The reduction of the working week was one of the great achievements of 20th century social democracy. A labourer in mid-Victorian Britain could expect to work 60 hours a week - 10 hours a day, six days a week. Sundays alone were left free for chapel or gin. The early trade union movement campaigned against this regime with the slogan 'Eight hours labour, eight hours recreation, eight hours rest'. Its efforts bore fruit. By 1930, weekly hours in Britain had sunk to 47; by 1980, they were down to 40. Sociologists talked of the coming 'end of work' and wondered how the vacant hours would be occupied.

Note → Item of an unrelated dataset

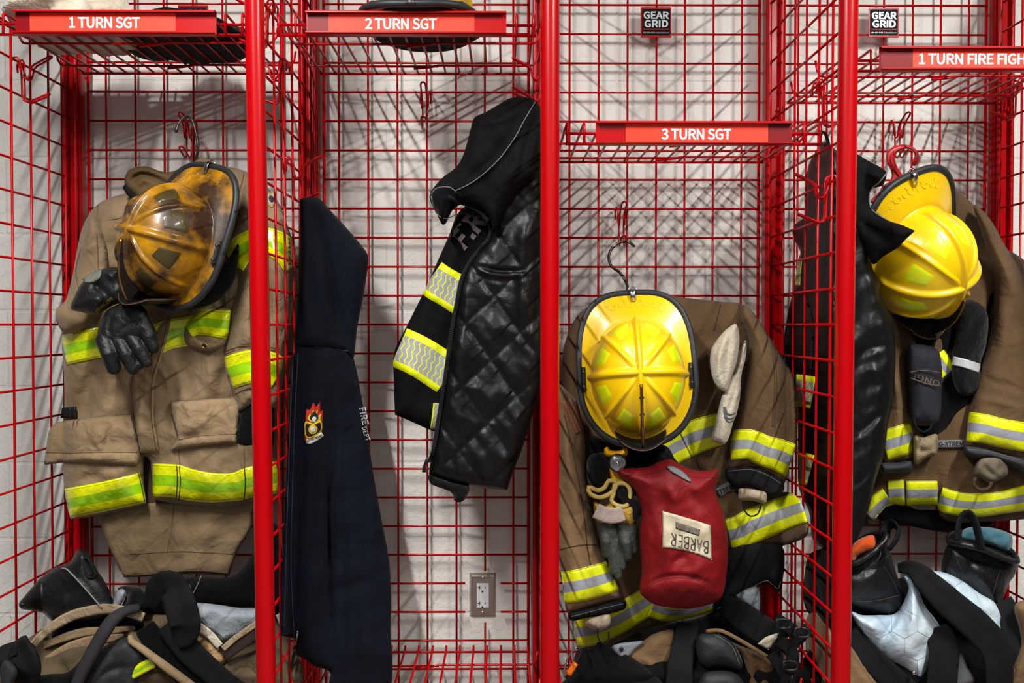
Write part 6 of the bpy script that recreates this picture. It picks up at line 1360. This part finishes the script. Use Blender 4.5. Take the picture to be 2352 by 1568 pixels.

Then, some time around 1980, working hours in most Western nations stopped falling. In Britain and the US, they actually started rising again, especially among the rich. This new trend coincided, not accidentally, with the deregulation of markets, the smashing of union power and the growth of income inequality. The free-market right looks favourably upon the revival of work.

The pro-work brigade offers us two arguments. First, we need to work harder in order to keep pace with the industrious Asians and support our growing population of retirees. The second is psychological: work is enjoyable, or at any rate good for us. If we worked only 20 hours a week, an American judge argued recently, we would "brawl, steal, overeat, drink and sleep late".

Neither argument is convincing. The first ignores the fact that prosperity is connected to productivity, not hours of work. The Germans have the most successful economy in Europe despite working shorter hours than the hapless Greeks. The second argument is a counsel of despair. It pictures us as so incapable of making creative use of our time that we need others to organise it for us. Insofar as this is true, it is an indictment of our civilisation.

We have lost the arts of leisure, and so face a stark choice of work or dissipation. In 1929 the economist John Maynard Keynes looked forward to a world without work, in which "we shall once more value ends above means and prefer the good to the useful". Yet all we can offer our children is insecurity and hard graft. Keynes found his social ideal in the writings of poets and philosophers. How ironic that already wealthy Western societies find theirs in the sweatshops of China and the workhouses of Victorian England.